The essential elements of democracy are information and involvement. As
life in general has become more complicated - with events and developments from far away affecting our lives in ways good and bad,
and the information involved increasing exponentially. This requirement in post-modern times is compounded by three factors - the first a
paternalistic view of the rulers that their citizens (in the words of Jack Nicholson's character in A Few Good Men) "cannot handle the truth".
The second is the sheer increase in the power of the state vis-a-vis the people. The third is the play of corporate money in the
affairs of state.
The result is that every modern government is a combination of benevolent condescension, supreme arrogance, and outright lying. Roosevelt
kept the country in the dark about his collaboration with the British long before Pearl Harbor. Today this is considered a measure of his statesmanship, but it was a
hijacking of the people pure and simple. The Gulf of Tonkin Resolution was passed as a result of misinformation (or disinformation, depending on
whom you believe). The Nixon years and Watergate. Reagan's Iran-Contra deal, and George Bush Sr.'s denial that he was
ever involved in it, the Bush-I government's closeness to Saddam Hussein and the US Ambassador's alleged OK of Iraq's foray into Kuwait.
The Clinton-Lewinsky scandal. A tiny strand of the huge ball of wool pulled over the American people's eyes by successive governments.
But to blame the government entirely would be folly. There is one unprotesting co-conspirator without whose cooperation none of this
would work - the citizen In his inaugural address, George W. Bush spoke of
'citizens, not spectators'. A particularly poignant phrase, given the helpless spectators the citizens remained
in the wake of the hijacking of their verdict by the Supreme Court. What greater provocation was required for citizens to express
their outrage? Why did they not, in large
numbers?
This emasculation of the citizen is the result of several things: the addiction to consumption, which is encouraged, fostered,
and pushed by slick marketing and subtle social pressure. Simultaneously encouraged is a steady turning away from any interest or attention
to what is contemptuously referred to as 'politics'. It does not seem to
occur to any interviewer to ask a simple question, 'If government is such a terrible thing,
President 'Reagan/Bush/George W.', why do you want to be in it?'
What has all this to do with Osama's tape? September 11 and after have demonstrated, as nothing could, that the people are
taken for granted, both by governments and by the likes of Osama Bin Laden. Could it have really been Osama? Sure. Could the US
have doctored the tape? Stranger things have happened.

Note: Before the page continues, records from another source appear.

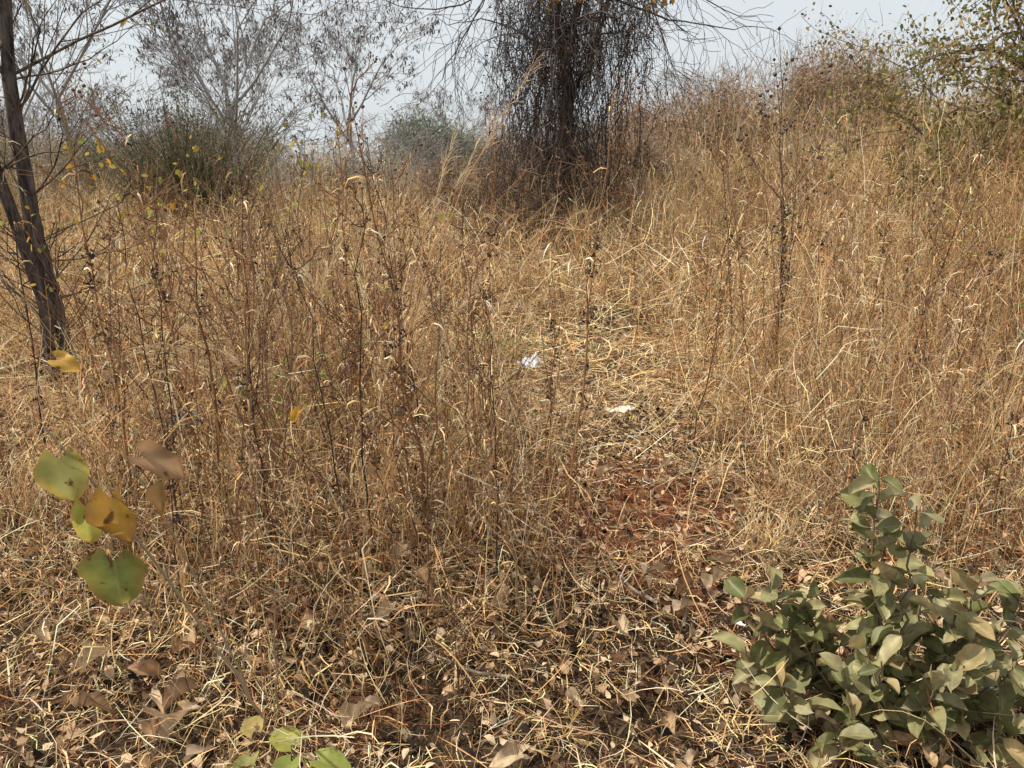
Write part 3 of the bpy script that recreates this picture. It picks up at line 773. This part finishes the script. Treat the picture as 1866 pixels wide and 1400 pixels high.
def vine_tree():
    e = root("vine_draped_tree", (.86, 13.0, float(gz(.86, 13))), "dark tree draped with a curtain of hanging dry vines", "tree")
    st = MB(); vn = MB(); lf = MB(); out = []; tips = []
    def limb(pts, r0, r1):
        pts = np.array(pts, float); t = np.linspace(0, len(pts) - 1, 20); P = np.stack([np.interp(t, np.arange(len(pts)), pts[:, k]) for k in range(3)], 1)
        for _ in range(3): P[1:-1] = (P[:-2] + 2 * P[1:-1] + P[2:]) / 4
        P[1:-1, :2] += R.normal(0, .012, (18, 2))
        st.tubes(P[None], (np.linspace(r0, r1, 20) * (1 + .1 * R.normal(size=20)))[None], np.array([[.08, .064, .055]]), 10); return P
    T = limb([(.04, 0, -.1), (.02, 0, 1), (-.03, 0, 2), (.03, 0, 2.8), (-.05, 0, 3.4), (-.28, 0, 4.2), (-.3, .1, 5.4), (-.2, .1, 6.4)], .12, .055)
    limb([(-.02, 0, 3.0), (.08, 0, 3.5), (.25, 0, 4.3), (.5, .1, 5.6)], .07, .035)
    limb([(-.02, .02, 2.3), (.25, .1, 2.9), (.5, .1, 3.6), (.8, .1, 4.6)], .035, .022)
    for q in range(14):
        i0 = R.integers(9, 20); an = q * 2.4
        grow(T[i0], nrm(np.array([math.cos(an), math.sin(an), R.uniform(.1, .6)])), R.uniform(1.0, 1.5), .024, 1, 4, out, tips, .75, -.03, 5, (3, 4), .2, .66, .5)
    for dx in (-1, 1, .7, 1.2, -.8, 1, -1.2, 1.3):
        grow(np.array([-.1, 0, 4.0 + .7 * R.random()]), nrm(np.array([dx, R.uniform(-.3, .3), .15])), 1.8, .024, 1, 4, out, tips, .65, -.05, 5, (3, 4), .2, .68, .5)
    tube_out(st, out, (.13, .11, .10), 4, .0034)
    N = 400; K = 22; t = np.linspace(0, 1, K)
    x0 = np.where(R.random(N) < .5, R.normal(-.05, .4, N), R.uniform(-1.15, 1.2, N)); y0 = R.normal(0, .5, N)
    bx_ = np.concatenate([R.uniform(-1.1, 1.15, 15), R.normal(-.03, .35, 9)]); k = R.random(N) < .65; x0[k] = (bx_[R.integers(0, 24, N)] + R.normal(0, .06, N))[k]
    top = R.uniform(3.2, 5.2, N); cut = R.random(N)
    bot = np.where(cut < .5, R.uniform(.2, 1.6, N), R.uniform(1.4, 3.4, N))
    bot = bot + .7 * np.clip(np.abs(x0) - .4, 0, 2) * (cut > .35)
    bot = np.minimum(bot, top - .3)
    P = np.zeros((N, K, 3)); P[..., 0] = x0[:, None] + (R.normal(0, .26, N))[:, None] * t; P[..., 1] = y0[:, None] + R.normal(0, .25, (N, 1)) * t
    P[..., 2] = top[:, None] + (bot - top)[:, None] * t + R.normal(0, .05, (N, K))
    wk = np.cumsum(R.normal(0, .052, (N, K, 2)), 1); P[..., :2] += wk - .6 * wk[:, -1:, :] * t[None, :, None]
    vn.tubes(P, np.broadcast_to(R.uniform(.0022, .0066, (N, 1)), (N, K)), np.array([[.075, .062, .056]]) * R.uniform(.5, 2.0, (N, 1)), 4)
    wgt = R.random(N) ** 2.5 + .05; wgt /= wgt.sum()
    M = 7000; i = R.choice(N, M, p=wgt); k = R.integers(0, K, M); A = P[i, k]; D = nrm(R.normal(size=(M, 3)) * np.array([1, 1, .7]) + np.array([0, 0, -.4])); L = R.uniform(.05, .32, M)[:, None]
    Q = np.stack([A, A + D * L * .4 + R.normal(0, .035, (M, 3)), A + D * L * .7 + R.normal(0, .05, (M, 3)), A + D * L + np.array([0, 0, -.06])], 1)
    vn.ribbons(Q, R.uniform(.0016, .0044, (M, 1)) * np.array([[1, 1, .8, .4]]), nrm(R.normal(size=(M, 3))), np.array([[.08, .065, .058]]) * R.uniform(.5, 2.2, (M, 1)))
    M = 8000; an = R.uniform(0, 6.28, M); rr = R.random(M) ** .55 * 1.55; zz = R.random(M) ** 1.3 * 2.4 * (1 - (rr / 1.75) ** 2)
    A = np.stack([np.cos(an) * rr - .3, np.sin(an) * rr, zz], 1); D = nrm(R.normal(size=(M, 3)) + np.array([0, 0, .8])); L = R.uniform(.15, .65, M)[:, None]
    Q = np.stack([A, A + D * L * .35 + R.normal(0, .04, (M, 3)), A + D * L * .7 + R.normal(0, .06, (M, 3)), A + D * L + R.normal(0, .07, (M, 3))], 1)
    Q[..., 2] = np.maximum(Q[..., 2], 0)
    cc = np.array([[.07, .055, .048], [.17, .115, .08], [.34, .22, .14]])[R.choice(3, M, p=[.42, .32, .26])]
    vn.ribbons(Q, R.uniform(.0022, .0056, (M, 1)) * np.array([[1, 1, .8, .4]]), nrm(R.normal(size=(M, 3))), cc)
    M = 4600; i = R.choice(N, M, p=wgt); k = R.integers(0, K, M); A = P[i, k] + R.normal(0, .05, (M, 3))
    leaf_rib(lf, A, nrm(R.normal(size=(M, 3)) + np.array([0, 0, -.5])), R.uniform(.02, .055, M), .3, np.array([[.085, .066, .058], [.18, .135, .095], [.15, .145, .075]])[R.choice(3, M, p=[.6, .3, .1])])
    for c in ((-.34, -.4, 4.0), (.56, -.3, 4.05), (1.31, -.3, 3.95), (1.39, -.2, 4.08), (.06, -.5, 4.08)):
        n_ = 26; leaf_rib(lf, np.array(c) + R.normal(0, .09, (n_, 3)), nrm(R.normal(size=(n_, 3)) + np.array([0, 0, -.8])), R.uniform(.06, .12, n_), .35, np.array([[.6, .36, .10]]) * R.uniform(.7, 1.2, (n_, 1)))
    child(st.build("trunk", M_bark), e); child(vn.build("hanging_vines", M_twig), e); child(lf.build("foliage", M_leaf), e)
vine_tree()

def bush(name, loc, size, label, cols, colp, nleaf, lsize, group=None, lumps=9, stems=60, stemc=(.14, .11, .08), twigs=900, category="bush", wr=.3, stemr=.012, zlow=.15, droop=-.2, spiky=.0):
    e = root(name, loc, label, category, group); st = MB(); lf = MB()
    sx, sy, sz = size
    an = R.uniform(0, 6.28, lumps); rr = R.random(lumps) ** .5 * .68
    cen = np.stack([np.cos(an) * rr * sx, np.sin(an) * rr * sy, sz * (zlow + .3 + .5 * R.random(lumps) * (1 - rr))], 1)
    cr = R.uniform(.18, .42, lumps)[:, None] * np.array([[sx, sy, sz * .75]])
    K = 7; t = np.linspace(0, 1, K); li = R.integers(0, lumps, stems)
    tgt = cen[li] + R.normal(0, .5, (stems, 3)) * cr[li]; b0 = R.normal(0, .08, (stems, 3)) * np.array([sx, sy, 0])
    P = b0[:, None] * (1 - t)[None, :, None] + tgt[:, None] * t[None, :, None]; P[..., 2] += (.18 * sz * np.sin(t * 3.14))[None]; P[:, 1:-1] += R.normal(0, .02 * sz, (stems, K - 2, 3))
    st.tubes(P, np.linspace(1, .4, K)[None] * R.uniform(.6, 1.5, (stems, 1)) * stemr, np.array([stemc]) * R.uniform(.7, 1.3, (stems, 1)), 5)
    def pts(n, shell=.45):
        li = R.integers(0, lumps, n); d = nrm(R.normal(size=(n, 3))); r = (shell + (1 - shell) * R.random((n, 1))) * (1 + .24 * R.normal(size=(n, 1)))
        p = cen[li] + d * r * cr[li]; p[:, 2] = np.abs(p[:, 2]); return p, d
    A, D = pts(twigs, .2); M = twigs; D = nrm(D + R.normal(0, .6, (M, 3)) + np.array([0, 0, spiky])); L = R.uniform(.08, .28, M)[:, None] * sz
    Q = np.stack([A, A + D * L * .35 + R.normal(0, .02, (M, 3)), A + D * L * .7 + R.normal(0, .03, (M, 3)), A + D * L], 1); Q[..., 2] = np.maximum(Q[..., 2], .02)
    st.ribbons(Q, stemr * R.uniform(.2, .5, (M, 1)) * np.array([[1, 1, .7, .4]]), nrm(R.normal(size=(M, 3))), np.array([stemc]) * R.uniform(.7, 1.6, (M, 1)))
    if nleaf:
        A, D = pts(nleaf)
        g_ = np.sin(A[:, 0] * 5.1 / sx * 1.5 + 1) * np.sin(A[:, 1] * 6.3 / sy + 2) * np.sin(A[:, 2] * 7.7 / sz * 1.2); A = A[g_ < .42]; D = D[g_ < .42]; n_ = len(A)
        C = np.array(cols)[R.choice(len(cols), n_, p=np.array(colp) / sum(colp))] * R.uniform(.7, 1.3, (n_, 1))
        leaf_rib(lf, A, nrm(D * .4 + R.normal(size=(n_, 3)) * .7 + np.array([0, 0, droop])), R.uniform(.6, 1.3, n_) * lsize, wr, C)
        child(lf.build("foliage", M_leaf), e)
    child(st.build("stem", M_twig), e)
    return e

def fan_bush():
    e = root("multi_stemmed_bush", (-5.8, 14.2, 0), "dark green upright many-stemmed bush above pale grass", "bush"); st = MB(); lf = MB()
    N = 330; K = 8; t = np.linspace(0, 1, K); an = R.uniform(0, 6.28, N); sp = R.random(N) ** .8 * .9
    d = np.stack([np.cos(an) * sp * 1.1, np.sin(an) * sp * .7, np.ones(N)], 1); H = R.uniform(1.4, 3.0, N) * (1 - .22 * sp)
    P = (d * H[:, None])[:, None] * t[None, :, None]; P[..., :2] += (d[:, None, :2] * .15 * (t ** 2)[None, :, None]); P[:, :, :2] += np.cumsum(R.normal(0, .04, (N, K, 2)), 1); P[:, 0, :2] += R.normal(0, .22, (N, 2))
    st.tubes(P, np.linspace(1, .3, K)[None] * R.uniform(.006, .013, (N, 1)), np.array([[.11, .10, .065]]) * R.uniform(.6, 1.5, (N, 1)), 4)
    M = 5600; i = R.integers(0, N, M); k = R.integers(2, K, M); A = P[i, k]; D = nrm(R.normal(size=(M, 3)) + np.array([0, 0, .6])); L = R.uniform(.1, .4, M)[:, None]
    Q = np.stack([A, A + D * L * .5 + R.normal(0, .03, (M, 3)), A + D * L], 1)
    st.ribbons(Q, R.uniform(.002, .005, (M, 1)) * np.array([[1, .8, .4]]), nrm(R.normal(size=(M, 3))), np.array([[.12, .115, .07]]) * R.uniform(.6, 1.6, (M, 1)))
    M = 11000; i = R.integers(0, N, M); k = R.integers(2, K, M); A = P[i, k] + R.normal(0, .11, (M, 3))
    leaf_rib(lf, A, nrm(R.normal(size=(M, 3)) + np.array([0, 0, .2])), R.uniform(.03, .06, M), .26, np.array([[.065, .078, .034], [.11, .12, .05], [.18, .175, .08], [.15, .12, .055]])[R.choice(4, M, p=[.44, .3, .14, .12])])
    child(st.build("stem", M_twig), e); child(lf.build("foliage", M_leaf), e)
fan_bush()

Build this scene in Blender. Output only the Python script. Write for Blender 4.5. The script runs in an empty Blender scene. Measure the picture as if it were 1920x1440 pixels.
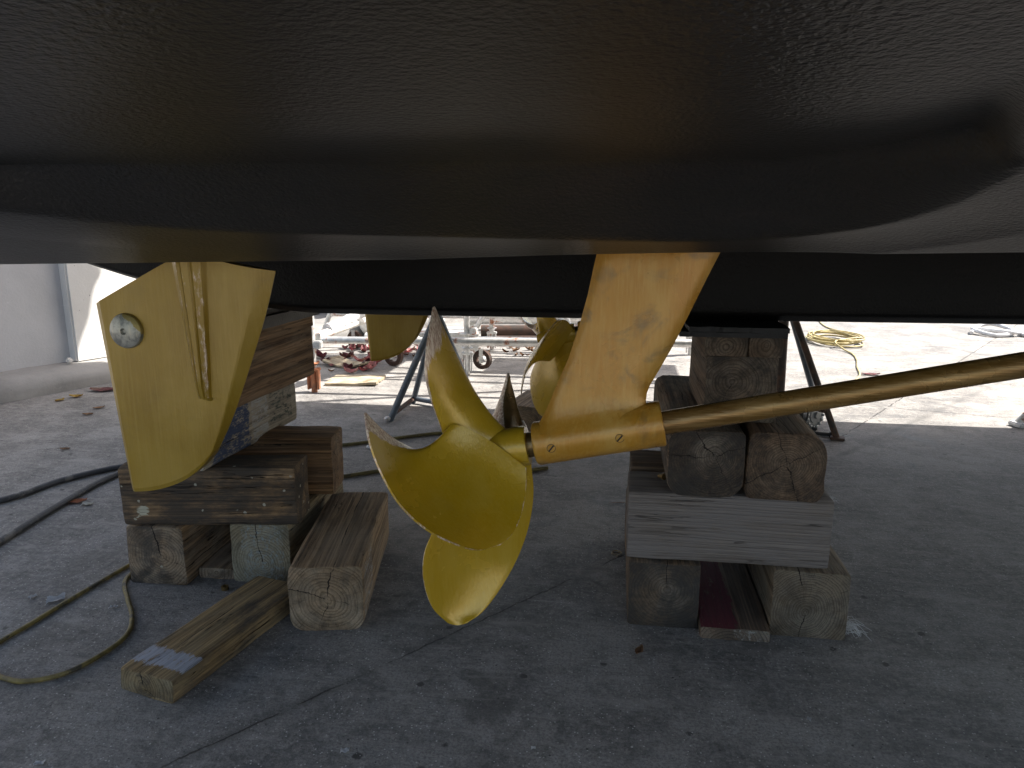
import bpy, bmesh, math, random
import numpy as np
from mathutils import Vector, noise
random.seed(7)
sc = bpy.context.scene
C = sc.collection
R = math.radians
# ---------------------------------------------------------------- camera
F, CH = 1380.0, 1.1
GY = 1.47                     # depth of the near running gear
PT, YA = math.atan(300 / F), R(8.26)
def ray(px, py):
    x = (px - 960) / F; y = (720 - py) / F
    fw = math.cos(PT) + y * math.sin(PT); z = -math.sin(PT) + y * math.cos(PT)
    return x * math.cos(YA) - fw * math.sin(YA), fw * math.cos(YA) + x * math.sin(YA), z
def at(px, py, Y):          # measured point of the photograph at depth Y
    a, b, c = ray(px, py); t = Y / b
    return Vector((a * t, Y, CH + c * t))
def gd(px, py, Z=0.0):      # measured point at height Z
    a, b, c = ray(px, py); t = (Z - CH) / c
    return Vector((a * t, b * t, Z))
cam = bpy.data.cameras.new('camera'); co = bpy.data.objects.new('camera', cam); C.objects.link(co)
cam.sensor_width = 36; cam.lens = 36 * F / 1920; cam.clip_start = 0.02; cam.clip_end = 500
co.location = (0, 0, CH); co.rotation_euler = (R(90) - PT, 0, YA)
sc.camera = co

# ---------------------------------------------------------------- object helpers
def tag(o, label=None, cat=None, group=None, kind=None):
    if label: o['label'] = label
    if cat: o['category'] = cat
    if group: o['group'] = group
    if kind: o['kind'] = kind
    return o
def thing(name, label, cat, loc=(0, 0, 0), rz=0, group=None):
    o = bpy.data.objects.new(name, None); C.objects.link(o)
    o.location = loc; o.rotation_euler = (0, 0, rz); o.empty_display_size = .1
    return tag(o, label, cat, group)
def obj(name, bm, m, parent=None, smooth=40, wear_and_light=None):
    me = bpy.data.meshes.new(name)
    if isinstance(bm, tuple):
        me.from_pydata([tuple(v) for v in bm[0]], [], bm[1])
    else:
        bmesh.ops.recalc_face_normals(bm, faces=bm.faces); bm.to_mesh(me); bm.free()
    me.materials.append(m)
    if smooth:
        me.polygons.foreach_set('use_smooth', [True] * len(me.polygons))
        me.set_sharp_from_angle(angle=R(smooth))
    if wear_and_light is not None:
        a = me.attributes.new('wear_and_light', 'FLOAT', 'POINT'); a.data.foreach_set('value', wear_and_light)
    me.update()
    o = bpy.data.objects.new(name, me); C.objects.link(o)
    if parent: o.parent = parent
    return o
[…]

When I was a schoolboy my father asked me a puzzle which went like this - "You are in a room with two doors. At each door is a guard. One
guard always speaks the truth. The other always lies. One of the doors leads to freedom. One leads to death. You can ask one of the guards
one question, and based on his answer, you can choose one door or the other. What question would you ask?" I won't spoil it for you by
telling you the answer, but the trick is to ask a question where it doesn't matter which guard is telling the truth and which is lying.
Instead we are being herded into a choice which admits either Bush or Bin Laden, both warmongers. The smart thing is to see that there are
choices which exclude both.
Gandhi, more clearly than most, foresaw that in a violent confrontation, democracy and
human rights would nearly always be the losers, and armed power and its oligarchies the winners. Gandhi's weapons of Non-cooperation and non-violent resistance
sought to put power in the hands of the individual. His solution to the potential loss of freedom that big government brings was
to keep things simple. He dealt in fundamentals - the more dependency, the less sovereignty. A far cry from today's fundamentalists, both of
the Osama and the Bush varieties, one saying "Terrorize America", and the other, "Wanted, Dead or Alive". Gandhi cleared the air
by asking fundamental questions - such as the role of the individual and the preservation of his freedom.
Thoreau wanted to
live deliberately. At no time, it seems, did the individual live with less deliberation than today. Dependent on a chain of
production so complex that no single person can understand it any more, we are witnessing today a blighting of the individual, the
steamrollering of individual rights enshrined in the constitution - and what is worst - the widespread apathy or even support for
this loss. Neither the establishment nor the anti-establishment cares anything for the mass. Nor does the mass care.
That's the real lesson of 2001 - the year of the Citizen Eclipse.